Both countries will work together to shape a response to the global stocktake and push forward with a ground-breaking agenda on clean technology solutions at the climate summit in Dubai in November.

During a visit to London, Dr Sultan Al Jaber, Minister of Industry and Advanced Technology and Cop28 President-designate, met UK Secretary of State for Energy Security and Net Zero Grant Shapps to discuss joint efforts to tackle climate change.

Photos of the meeting were posted on the Cop28 UAE Twitter account, with a message hailing the “productive discussions”.

“They agreed on closer co-operation to advance the Breakthrough Agenda and shape a bold response to the #GlobalStocktake on the road to #COP28UAE,” the message read.

Mr Shapps said that the meeting demonstrated that the UK and UAE were working together to “build the solutions we need” to grow the economy.

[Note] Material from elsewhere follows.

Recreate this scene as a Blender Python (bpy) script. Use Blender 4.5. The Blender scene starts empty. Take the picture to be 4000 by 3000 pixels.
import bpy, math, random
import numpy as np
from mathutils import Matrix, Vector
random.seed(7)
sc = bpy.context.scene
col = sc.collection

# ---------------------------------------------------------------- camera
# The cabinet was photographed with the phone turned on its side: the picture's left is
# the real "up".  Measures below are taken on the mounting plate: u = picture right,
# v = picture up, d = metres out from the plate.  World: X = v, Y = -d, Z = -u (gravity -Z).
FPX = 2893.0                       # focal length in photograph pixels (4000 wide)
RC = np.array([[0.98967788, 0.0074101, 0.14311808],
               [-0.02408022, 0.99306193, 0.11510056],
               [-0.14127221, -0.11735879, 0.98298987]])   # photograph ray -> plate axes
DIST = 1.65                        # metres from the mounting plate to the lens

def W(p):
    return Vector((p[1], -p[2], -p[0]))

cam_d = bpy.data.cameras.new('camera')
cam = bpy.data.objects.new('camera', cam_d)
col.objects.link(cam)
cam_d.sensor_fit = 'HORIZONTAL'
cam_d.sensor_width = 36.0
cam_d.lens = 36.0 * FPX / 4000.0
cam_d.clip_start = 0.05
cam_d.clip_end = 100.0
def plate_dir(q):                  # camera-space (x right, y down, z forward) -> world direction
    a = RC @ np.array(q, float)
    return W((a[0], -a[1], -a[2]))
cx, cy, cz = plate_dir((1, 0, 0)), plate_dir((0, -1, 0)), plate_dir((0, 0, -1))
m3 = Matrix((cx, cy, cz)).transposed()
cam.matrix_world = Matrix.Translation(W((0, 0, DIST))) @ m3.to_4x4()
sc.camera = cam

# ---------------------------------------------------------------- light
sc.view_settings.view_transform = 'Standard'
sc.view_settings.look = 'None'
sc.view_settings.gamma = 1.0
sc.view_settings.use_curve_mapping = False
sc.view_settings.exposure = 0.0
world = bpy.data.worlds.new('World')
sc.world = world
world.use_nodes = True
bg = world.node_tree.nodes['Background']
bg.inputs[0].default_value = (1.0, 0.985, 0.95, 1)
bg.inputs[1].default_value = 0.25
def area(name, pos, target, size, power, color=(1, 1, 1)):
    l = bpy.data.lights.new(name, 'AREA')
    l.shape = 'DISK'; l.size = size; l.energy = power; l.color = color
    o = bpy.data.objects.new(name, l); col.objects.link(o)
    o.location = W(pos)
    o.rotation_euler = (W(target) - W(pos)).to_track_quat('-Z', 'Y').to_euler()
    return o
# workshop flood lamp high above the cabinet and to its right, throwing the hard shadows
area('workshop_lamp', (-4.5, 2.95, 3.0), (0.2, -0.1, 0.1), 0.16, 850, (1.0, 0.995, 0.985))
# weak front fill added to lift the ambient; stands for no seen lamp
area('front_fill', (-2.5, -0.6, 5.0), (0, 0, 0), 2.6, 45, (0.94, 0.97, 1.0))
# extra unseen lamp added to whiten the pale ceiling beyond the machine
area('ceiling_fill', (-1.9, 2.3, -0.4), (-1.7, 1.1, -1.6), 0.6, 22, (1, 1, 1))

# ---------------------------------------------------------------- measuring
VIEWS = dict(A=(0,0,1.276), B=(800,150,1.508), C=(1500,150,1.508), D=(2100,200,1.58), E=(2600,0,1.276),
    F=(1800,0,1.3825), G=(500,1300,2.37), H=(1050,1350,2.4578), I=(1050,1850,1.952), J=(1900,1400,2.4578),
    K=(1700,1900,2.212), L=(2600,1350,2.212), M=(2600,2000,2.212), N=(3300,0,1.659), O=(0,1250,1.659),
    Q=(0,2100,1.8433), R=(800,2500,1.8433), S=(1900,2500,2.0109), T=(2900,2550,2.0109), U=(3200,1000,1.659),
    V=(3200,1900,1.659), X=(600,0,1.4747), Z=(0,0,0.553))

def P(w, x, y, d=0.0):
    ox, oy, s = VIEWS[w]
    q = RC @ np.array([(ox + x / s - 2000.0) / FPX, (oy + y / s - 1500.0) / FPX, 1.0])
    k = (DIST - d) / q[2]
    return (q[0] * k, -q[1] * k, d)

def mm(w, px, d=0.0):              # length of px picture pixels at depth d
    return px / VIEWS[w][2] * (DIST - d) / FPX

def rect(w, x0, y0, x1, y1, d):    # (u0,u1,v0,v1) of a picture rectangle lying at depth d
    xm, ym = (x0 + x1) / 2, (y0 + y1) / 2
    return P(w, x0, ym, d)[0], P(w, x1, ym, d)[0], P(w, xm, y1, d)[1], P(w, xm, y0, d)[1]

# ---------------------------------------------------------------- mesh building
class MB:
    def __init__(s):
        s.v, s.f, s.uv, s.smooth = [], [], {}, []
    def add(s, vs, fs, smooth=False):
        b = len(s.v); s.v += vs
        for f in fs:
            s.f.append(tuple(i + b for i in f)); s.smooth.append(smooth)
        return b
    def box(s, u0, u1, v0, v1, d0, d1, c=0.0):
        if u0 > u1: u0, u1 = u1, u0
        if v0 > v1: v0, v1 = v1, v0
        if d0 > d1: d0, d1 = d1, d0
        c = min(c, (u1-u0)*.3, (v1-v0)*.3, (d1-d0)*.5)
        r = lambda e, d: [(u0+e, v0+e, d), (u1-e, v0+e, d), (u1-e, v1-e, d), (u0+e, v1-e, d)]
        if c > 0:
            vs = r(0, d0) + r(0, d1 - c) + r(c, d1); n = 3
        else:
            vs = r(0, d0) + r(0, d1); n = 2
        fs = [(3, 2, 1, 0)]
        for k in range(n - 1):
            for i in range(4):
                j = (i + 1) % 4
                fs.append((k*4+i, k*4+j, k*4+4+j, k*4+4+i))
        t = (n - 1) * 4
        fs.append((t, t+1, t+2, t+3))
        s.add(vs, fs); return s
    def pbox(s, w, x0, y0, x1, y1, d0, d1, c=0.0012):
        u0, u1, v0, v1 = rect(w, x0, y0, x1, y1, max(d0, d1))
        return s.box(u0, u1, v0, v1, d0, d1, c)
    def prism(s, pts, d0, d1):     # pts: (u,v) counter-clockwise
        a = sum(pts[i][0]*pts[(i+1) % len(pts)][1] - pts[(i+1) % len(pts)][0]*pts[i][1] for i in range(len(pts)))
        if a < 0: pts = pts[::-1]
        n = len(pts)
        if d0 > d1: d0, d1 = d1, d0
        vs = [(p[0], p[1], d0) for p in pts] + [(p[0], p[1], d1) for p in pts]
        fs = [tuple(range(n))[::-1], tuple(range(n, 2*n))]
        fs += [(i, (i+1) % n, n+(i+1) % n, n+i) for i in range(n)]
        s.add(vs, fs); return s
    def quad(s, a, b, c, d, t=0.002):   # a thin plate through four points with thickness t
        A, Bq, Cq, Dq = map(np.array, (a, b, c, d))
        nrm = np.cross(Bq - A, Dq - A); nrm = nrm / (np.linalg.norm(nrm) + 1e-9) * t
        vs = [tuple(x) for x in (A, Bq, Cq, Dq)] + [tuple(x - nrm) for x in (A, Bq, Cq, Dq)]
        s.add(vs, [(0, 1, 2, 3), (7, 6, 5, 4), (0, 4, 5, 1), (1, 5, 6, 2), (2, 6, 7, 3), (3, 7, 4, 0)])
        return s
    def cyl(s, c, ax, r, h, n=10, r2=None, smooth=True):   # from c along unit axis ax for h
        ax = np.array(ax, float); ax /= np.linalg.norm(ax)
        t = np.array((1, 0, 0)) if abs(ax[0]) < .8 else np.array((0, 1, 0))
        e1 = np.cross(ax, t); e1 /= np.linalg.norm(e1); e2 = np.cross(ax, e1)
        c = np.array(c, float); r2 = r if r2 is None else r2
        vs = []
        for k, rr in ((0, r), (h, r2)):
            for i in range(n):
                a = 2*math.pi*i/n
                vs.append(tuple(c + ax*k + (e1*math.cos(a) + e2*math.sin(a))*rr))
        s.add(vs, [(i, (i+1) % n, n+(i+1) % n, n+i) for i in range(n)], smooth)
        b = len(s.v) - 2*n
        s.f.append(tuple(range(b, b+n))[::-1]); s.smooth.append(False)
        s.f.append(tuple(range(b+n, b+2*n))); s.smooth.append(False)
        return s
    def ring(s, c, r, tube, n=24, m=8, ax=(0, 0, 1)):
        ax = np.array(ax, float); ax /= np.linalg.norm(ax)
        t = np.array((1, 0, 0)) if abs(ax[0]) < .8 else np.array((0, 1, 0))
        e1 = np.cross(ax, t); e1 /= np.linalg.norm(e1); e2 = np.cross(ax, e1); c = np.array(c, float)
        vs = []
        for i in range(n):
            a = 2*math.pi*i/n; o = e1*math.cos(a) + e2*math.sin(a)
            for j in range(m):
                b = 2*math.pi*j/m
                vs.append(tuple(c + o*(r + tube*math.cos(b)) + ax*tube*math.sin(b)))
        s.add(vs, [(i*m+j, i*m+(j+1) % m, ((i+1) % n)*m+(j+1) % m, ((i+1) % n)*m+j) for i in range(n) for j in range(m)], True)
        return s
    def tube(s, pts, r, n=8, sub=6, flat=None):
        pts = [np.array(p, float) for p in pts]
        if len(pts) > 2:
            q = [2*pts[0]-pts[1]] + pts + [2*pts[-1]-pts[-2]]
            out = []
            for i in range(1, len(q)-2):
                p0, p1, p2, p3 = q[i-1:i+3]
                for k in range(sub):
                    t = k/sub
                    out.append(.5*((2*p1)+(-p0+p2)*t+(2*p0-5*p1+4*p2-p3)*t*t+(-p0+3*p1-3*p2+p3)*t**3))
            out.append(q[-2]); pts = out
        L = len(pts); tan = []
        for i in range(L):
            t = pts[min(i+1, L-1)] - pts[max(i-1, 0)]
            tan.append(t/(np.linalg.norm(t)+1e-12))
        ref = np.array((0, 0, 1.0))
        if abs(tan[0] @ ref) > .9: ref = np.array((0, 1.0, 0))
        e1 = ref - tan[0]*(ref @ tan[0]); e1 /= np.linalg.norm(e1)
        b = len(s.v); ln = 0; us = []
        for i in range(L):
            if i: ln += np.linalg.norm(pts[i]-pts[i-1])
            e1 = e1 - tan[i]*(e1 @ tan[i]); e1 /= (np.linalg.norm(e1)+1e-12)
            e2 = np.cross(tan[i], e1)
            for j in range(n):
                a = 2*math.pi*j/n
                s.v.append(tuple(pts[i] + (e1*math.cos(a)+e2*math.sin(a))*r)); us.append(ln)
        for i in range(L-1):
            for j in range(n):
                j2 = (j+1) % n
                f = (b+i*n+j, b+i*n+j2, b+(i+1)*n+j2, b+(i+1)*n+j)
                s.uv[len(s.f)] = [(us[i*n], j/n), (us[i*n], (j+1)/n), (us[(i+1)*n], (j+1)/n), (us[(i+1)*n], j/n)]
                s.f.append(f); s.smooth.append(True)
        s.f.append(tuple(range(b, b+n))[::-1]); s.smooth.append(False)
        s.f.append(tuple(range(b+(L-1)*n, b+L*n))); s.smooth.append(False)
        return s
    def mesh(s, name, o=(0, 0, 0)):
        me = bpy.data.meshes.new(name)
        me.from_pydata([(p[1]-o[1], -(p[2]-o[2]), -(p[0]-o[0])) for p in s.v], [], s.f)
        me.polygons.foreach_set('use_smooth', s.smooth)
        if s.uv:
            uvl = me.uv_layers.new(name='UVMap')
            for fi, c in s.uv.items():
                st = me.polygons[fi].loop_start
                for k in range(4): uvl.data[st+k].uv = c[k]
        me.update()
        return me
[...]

He said the two countries would extend co-operation in the run-up to Cop28, which opens on November 30 in Dubai. “Sultan Al Jaber’s visit to London was a key milestone on that mission as we forge stronger ties between our countries,” he said.

The Breakthrough Agenda is an unprecedented international clean technology plan that aims to keep the 1.5C goal in reach.

Dr Al Jaber also met London Mayor Sadiq Khan, chairman of the C40 Cities, a global network of nearly 100 cities that aim to confront the climate crisis and create a future in which all can thrive.

Dr Al Jaber and Mr Khan discussed greater co-operation for sustainable cities as part of their commitment to Cop28.

Majid Al Suwaidi, director general of Cop28, was among those present at the discussions and on Tuesday appeared at a panel event titled Countdown to Cop28 at the Natural History Museum in central London. The event was one of several held across the UK capital to mark London Climate Action Week.

Mr Al Suwaidi said the global community needs to use Cop28 as a moment to “course correct”.

“If leaders don’t know that already, then we have a lot of work to do,” he said.

At the beginning of 2023 many leaders viewed the global stocktake as a “report card” without a “forward-looking component”, he said.

Now their approach is different.

“I would say that the difference that we see in our engagement with leadership from the beginning of the year to now is night and day,” he said.

“We’ve put in a lot of hard work as a presidency to get everybody on track to saying where we’re going forward and what we’re going to do to respond to the global stocktake.”

There are several key moments on the path to Cop28 which will be important spaces for leaders to discuss climate change, he said. He listed the G20 meeting in Delhi in September, the 78th session of the UN General Assembly in September, and the meetings of the World Bank Group and International Monetary Fund in Marrakech in October as examples.

“We as a Cop presidency are going to be convening discussions at each of these events,” he said. “Plus we may have others that help that process.”

Mr Al Suwaidi emphasised the important role the UAE is playing in hosting Cop28, but said whether headway is made in the fight against global warming comes down to world leaders.

“We need to tell our leaders that they need to come up with those solutions,” he told the audience. “This is a party-driven process.

“We as a Cop presidency can provide the platform. We can show the path, but we need your leaders to tell us what they're going to do about the future. And so we are there to help that conversation. We need everybody to come together.

“Certainly in our meetings as we go around the world, that desire is there and that momentum is there and so we feel very excited about that.”

Mr Al Suwaidi said while he was hopeful of change, the needle must move “in a significant way” and touched on the challenges facing the international community ahead of Cop28, including raising capital to tackle global warming.

He said the communal pot must increase from hundreds of billions of dollars to trillions of dollars if the fight against climate change is to be won.

“We know that that can't happen alone from governments. Concessional finance or government support needs to leverage private-sector finance,” he said.

He added that the next seven years will be “critical” in the fight to reverse the effects of climate change and called for solutions to be implemented at pace to get major projects up and running.

Mr Al Suwaidi said investing in green energy “must make economic sense”, highlighting the UAE’s eagerness to invest in eco-friendly energy.